At this juncture in Paul’s popular and extremely funny monologue, I am always tempted to nominate my Caribbean candidate for the honour of scariest junction in the entire Caribbean.
From my first visit to Jamaica in 1981 until my most recent less than a year ago, Half-Way Tree Junction is my equivalent of Halloween. Pedestrians don’t have a ghost of a chance and it is always more trick than treat. The drivers, especially the “robot” taxis or minibuses, are so tense and stressed out that Half-Way Tree is not so much a junction as a “cross-road”. 
As one taxi driver said to me half-jokingly: “They call it ‘Alf-Way Tree but there is no tree and if it is ‘Alf Way to anything it is ‘Ell.”
I should have thought it significant that even though the Vere Bird International Airport is very close to where I live in Antigua, I have never seen any plane overhead. This should have warned me. Strangely, it is only when I returned home for a few days earlier this week that it dawned on me the morning of my first day back.
As soon as I opened the window I knew why. The grass had grown several feet since I cut it on my last visit home just over three weeks ago. The LIAT planes, I am sure, are afraid of their propellers getting caught in the tendrils of the terrifying monsters that have colonized my yard and the jets that pass through are scared of going boeing boeing if they come too close.
My yard is the graveyard of broken lawn mower blades and weed whacker heads. It is also littered with bits of nylon string from the many whackers which have died in the valiant cause. 
I believe that whackers are temperamental. Mowers are more sedate, more settled in their ways. The more highly-strung a whacker is, the more likely it is to give up in sheer frustration in my yard. Blue, red, violet, purple, green and yellow bits of nylon are everywhere.
In the case of grass, being a cut above the rest is definitely not a plus. It is a cause for sadness and can make you downcast and for-lawn.
Given the rapidity of growth of the grass in my yard, I speculate that there is some kind of herbal equivalent of Rogaine in the soil that I might be able to duplicate and market. In any case, the only good grass is a cut grass and my yard needs a good cut grass. 

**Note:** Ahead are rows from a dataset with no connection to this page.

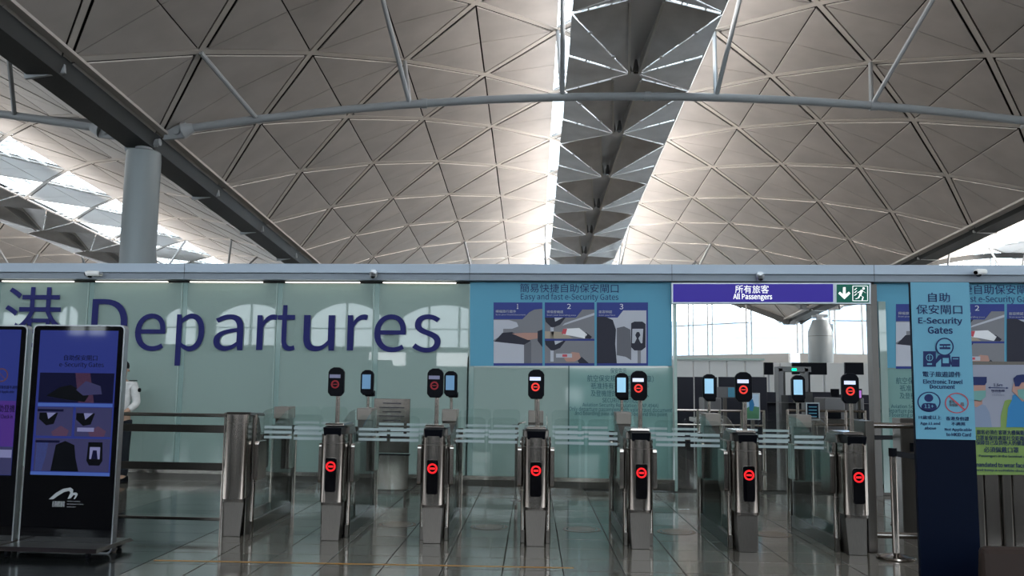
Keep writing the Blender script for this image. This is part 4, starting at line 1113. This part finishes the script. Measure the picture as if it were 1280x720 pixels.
# left figure, cut by the info board
card('figure_shirt', [(1214, 506), (1222, 503), (1232, 507), (1237, 516), (1240, 534), (1214, 534)], a_, M['pshirt'], mp, .002)
card('figure_neck', [(1214, 498), (1228, 498), (1228, 505), (1221, 509), (1214, 506)], b_, M['skinprint'], mp, .002)
card('figure_face', [(1212, 479), (1232, 479), (1232, 495), (1226, 502), (1212, 500)], b_, M['skinprint'], mp, .002)
card('figure_mask', [(1212, 489), (1232.5, 488), (1232, 496), (1226, 501), (1212, 499)], c_, M['pmask'], mp, .002)
card('figure_hair', [(1212, 471), (1233.5, 471), (1233.5, 478), (1231, 481.5), (1212, 481.5)], c_, M['ink'], mp, .002)
# right figure with rucksack
card('figure_rucksack', [(1256, 501), (1260, 499.5), (1270, 500), (1270, 534), (1251, 534), (1251, 520)], a_, M['pgreen'], mp, .002)
card('figure_jacket', [(1265, 500), (1266, 494), (1269, 493), (1276, 500), (1300, 504), (1306, 534), (1258, 534), (1260, 510)], b_, M['pjacket'], mp, .002)
card('figure_face', [(1268, 478), (1290, 478), (1290, 498), (1278, 502), (1269, 492), (1265, 489), (1266, 484)], c_, M['skinprint'], mp, .002)
card('figure_mask', [(1272, 487), (1292, 485), (1292, 497), (1280, 500), (1273, 496)], c_ - .002, M['pmask'], mp, .002)
card('figure_hair', [(1267, 473), (1271, 469), (1278, 468), (1292, 469), (1292, 477), (1277, 478), (1274, 483), (1269, 483)], c_ - .002, M['ink'], mp, .002)
mb = MB(); mb.prism([P(x, y, b_) for x, y in ((1235, 484.4), (1238, 483.2), (1238, 484), (1258, 484.6), (1258, 483.8), (1261, 485), (1258, 486.3), (1258, 485.5), (1238, 485), (1238, 485.8))], (0, .002, 0)); mb.build('distance_arrow', M['ink'], mp)
text('1.5m', 1242, 479.5, 1253, 483, b_, M['ink'], mp); text('保持距離', 1239, 487, 1256, 489.5, b_, M['ink'], mp)
text('Please keep\na social distance', 1240, 490.5, 1255, 494, b_, M['ink'], mp)
text('旅客必須在客運大樓佩戴', 1221, 538, 1280, 543, b_, M['ink'], mp); text('口罩並保持適當社交距離', 1220, 545, 1280, 550, b_, M['ink'], mp); text('保障自己及其他人的健康', 1220, 551, 1282, 556, b_, M['ink'], mp)
text('必須佩戴口罩', 1230, 559, 1273, 565.5, b_, M['ink'], mp, bold=.02)
text('Passengers in the terminal are', 1224, 569, 1285, 572, b_, M['ink'], mp); text('mandated to wear face masks', 1218.5, 579, 1300, 583.5, b_, M['ink'], mp, bold=.01)
text('and keep a suitable distance', 1220, 587, 1290, 589.5, b_, M['ink'], mp)

# brown seat back close to the right corner
bs = thing('bench', 'dark brown bench end at the bottom right corner of the picture', 'bench', (2.95, 4.9, 0))
q = P(1226, 682, 4.9)
mb = MB(); mb.hexa([(q.x, 4.85, .32), (q.x + 1.1, 4.85, .32), (q.x + 1.1, 5.0, .32), (q.x, 5.0, .32), (q.x + .01, 4.9, q.z - .01), (q.x + 1.1, 4.9, q.z), (q.x + 1.1, 4.98, q.z), (q.x + .01, 4.98, q.z - .01)]); mb.build('backrest', M['brown'], bs, .03)
mb = MB(); mb.box((q.x + .55, 4.62, .38), (1.1, .5, .1)); mb.build('seat', M['brown'], bs, .03)
for x_ in (.1, 1.0):
    mb = MB(); mb.box((q.x + x_, 4.65, .165), (.05, .4, .33)); mb.build('leg', M['steeldark'], bs)

# ------------------------------------------------------------------ rails and stanchions right of the gates
rr = thing('barrier_rail', 'steel tube barrier running right from the last gate behind the info board', 'railing', (2.95, 8.9, 0))
mb = MB(); mb.box((2.68, 8.72, .60), (.085, .36, 1.2)); mb.build('end_post', M['steeldark'], rr, .008)
Yq = 8.75
for y, t_ in ((532, .04), (669, .045)):
    z_ = P(1115, y, Yq).z; mb = MB(); mb.tube([(2.70, Yq, z_), (4.6, Yq, z_)], t_ / 2 + .008, 12); mb.build('rail', M['steel'], rr)
mb = MB(); mb.box((3.95, Yq, .6), (.09, .2, 1.2)); mb.build('end_post', M['steeldark'], rr, .008)
def stanchion(x, y, label, hgt=.97):
    root = thing('stanchion', label, 'stanchion', (x, y, 0), 'belt stanchions right of the gates')
    mb = MB(); mb.lathe((x, y, 0), [(.165, 0), (.17, .008), (.16, .02), (.06, .035), (.035, .05)], 28); mb.build('base', M['steel'], root)
    mb = MB(); mb.tube([(x, y, .03), (x, y, hgt - .07)], .030, 18); mb.build('post', M['steel'], root)
    mb = MB(); mb.tube([(x, y, hgt - .075), (x, y, hgt)], .036, 18); mb.build('belt_head', M['black'], root)
    return root
s1 = stanchion(2.80, 8.30, 'steel belt stanchion standing right beside the last gate')
s2 = stanchion(3.60, 10.3, 'steel belt stanchion farther back, before the sea-green notice', 1.0)
mb = MB(); a = Vector((2.83, 8.30, .92)); b = Vector((4.3, 8.1, .87))
pts = [a.lerp(b, t / 8) - Vector((0, 0, .05 * sin(pi * t / 8))) for t in range(9)]
for p_, q_ in zip(pts, pts[1:]): mb.bar(p_, q_, .004, .05)
mb.build('belt', M['belt'], s1)
mb = MB(); mb.bar((3.57, 10.3, .96), (2.55, 10.0, .96), .004, .05); mb.build('belt', M['belt'], s2)
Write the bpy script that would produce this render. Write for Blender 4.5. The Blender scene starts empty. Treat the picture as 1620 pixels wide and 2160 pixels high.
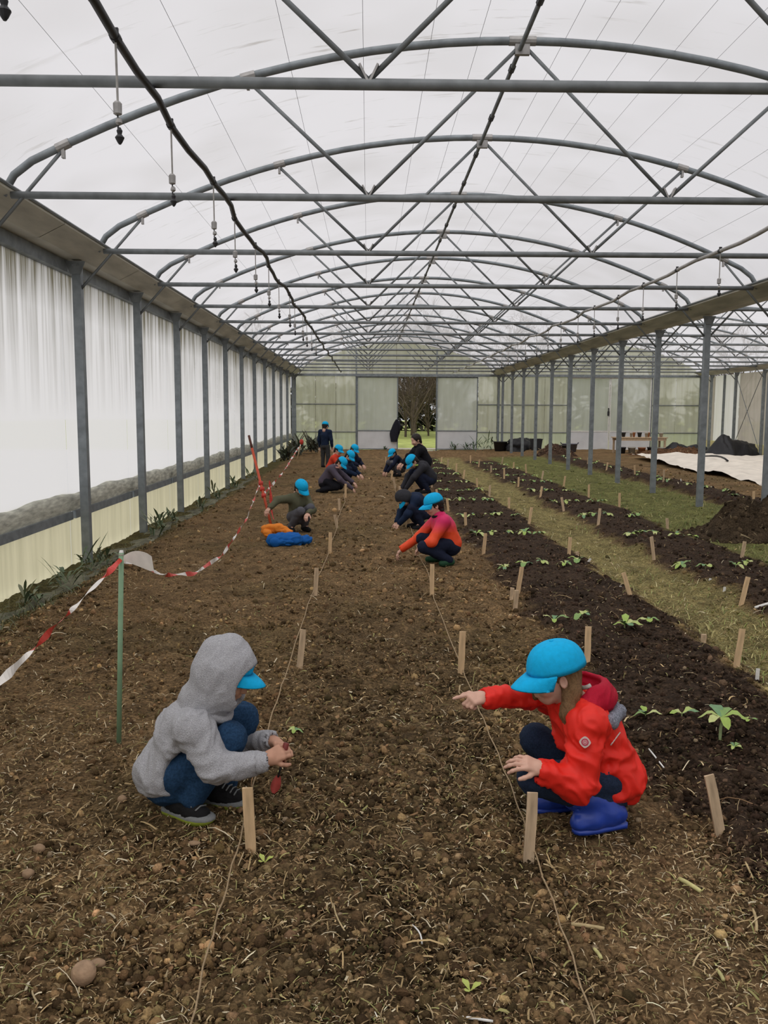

All this idle speculation is just my way, well known to my wife, of putting off the inevitable. I have tried diesel and have learnt that there is no fuel like an old fuel. The grass camouflage themselves briefly in a dried brown veneer and then, a few weeks later when my back is turned, they change back to their regimental green, sprouting a few extra epaulettes in the process – some kind of decoration I assume for bravery under the assault of chemical weapons. I have tried gasoline and like diesel, the soil and the water table suffer but the grass grows on. 
Recently, I was advised to use a weedicide called Round Up, which seems to have got all the grass together in some kind of union so that instead of decreasing they have increased like the tribes of Israel or Abou Ben Adhem.
My last weed whacker, a Homelite, died valiantly in the field of battle. The last valiant weed-man fled and no longer answers his phone. Another person passed a few days ago in response to a summons by the plumber who occasionally graces us with his august presence but one look at the yard prompted a message that we should call and discuss the cost with him. That means money “like bush” as Trinis say or like grass in Antigua.
I believe that a perfect day for me in Antigua is one when the sun is shining, the birds are singing and the lawn mower is broken. That way I can head for one of the (at least) 365 beaches of which Antiguans boast.  Unfortunately, my wife keeps a close eye on me and wherever I am she homes in like one of those United States drones in Pakistan. 
She knows that the mower and I have two things in common: we are difficult to get started and we only work half the time.
• Tony Deyal was last seen saying he needs some Hawaiian Hula dancers – they could put some grass on one hip and some more grass on the other hip and rotate his crops.